Posted in Personal

Fix What’s Broken


I wish I could say my life was picture perfect but it’s not. I have many ups and down. In the last few months, let’s say 6 it has been the hardest. From dealing with preteen drama, my mother and I clashing over things she said while off her meds, and dealing with my love life (dating a man who was is locked up and fighting for his freedom. I know most may think that is the biggest problem but to me it’s not.

The issue with my mother is the bigger picture. Dealing with someone who has mental illness is like walking amongst a glass ridden field. You never know what you are gonna walked into.
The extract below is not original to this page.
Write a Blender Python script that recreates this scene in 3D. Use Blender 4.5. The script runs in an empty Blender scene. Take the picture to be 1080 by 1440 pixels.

She gets in to these bad ways, where you damned if you try to get help and damned if you don’t. One more occasions then I’d like to remember we have bumped heads. The last two times lead to drastic measure. Once she call DYFS on my sisters and me for seeking help when she was off her meds. Having DYFS at your house on Christmas Eve inspecting and talking to your child about if I’m drugs, which it was clear I wasn’t. Also, making sure she was not being neglected. Yeah, caused a major riffed.

The last time involved my mother lashing out on my now 13-year-old daughter. Which took me to another place one that I will touch base on later. But in her mind she made up a lie and projected it on my daughter which made me not want either of my kids around her. But how does one fix things? You can’t say things like that and then say well I wasn’t on my meds. That doesn’t make things fine. At this point I don’t know how to approach her without her being defensive or getting to the bottom of her words.

It’s been almost 2 months since I have seen my mother. And I know her grandkids want to see how but how does one fix the problem?


Founder and Co-Host of G.F.T Radio show, and author of my personal blog Unreservedly Me (both on wordpress). I been writing for years so blogging is nothing new to me.

4 thoughts on “Fix What’s Broken

  1. Probably explain to them why their grandmother lashes out, here and there, and says or does thing she doesn’t mean. This should allow them to not take whatever bad things she says in a personal way? The grandmom of my two youngest daughter’s suffers from mental illness and, although I never had the chance to sit down and talk with them about it, I would always tell them that their grandmother didn’t feel too good whenever they wanted to go and see her.

    This, of course, is only my two cents based upon my experiences.

    Liked by 1 person

    1. My daughter is old enough to know but the things my mother said about her bothers me. And a situation that came up and the discussion about it was not a good conversation but it makes me feel uneasy about bringing her there anymore or my son. You know


  2. I hate that you are going through all this. Dealing with a sick parent in any capacity is draining, but a mental illness is a whole other reality. I think that you should use this opportunity to teach your daughter about acceptance and responsibility. You only have one mother, so you have to love and accept her. But you also have to hold her accountable. She has to be responsible and take her meds if she wants to be involved in the lives of her grandchildren. Being a mother includes being a protector… And if someone is doing something to hurt your child, whether it’s consciously or in a state of mental unawareness, you instinctively want to protect them. No matter who it is. I had a lady tell me a story about catching her husband of almost 40 years molesting her granddaughter. Now that was extreme, but she ended up divorcing her husband and standing by her daughter and granddaughter through the legal process. Although she loved her husband, she realized he was ill and she had to hold him accountable. I said all that to say maybe you should explain to your 13 year old that she can love her grandmother but she is not well and explain to your mom that you won’t tolerate her harming your children…hold her accountable for taking her meds. Although she is mentally ill she has to take steps towards being better. If she doesn’t like the meds, recommend that she sees her doctor to see if she can get a different prescription. And if she has trouble remembering, set reminders in her phone, or get her a calendar marked with times and names. Explain to her that you love her and accept her and you want to help her get better. Sorry for the book in your comments, but I was touched by your story.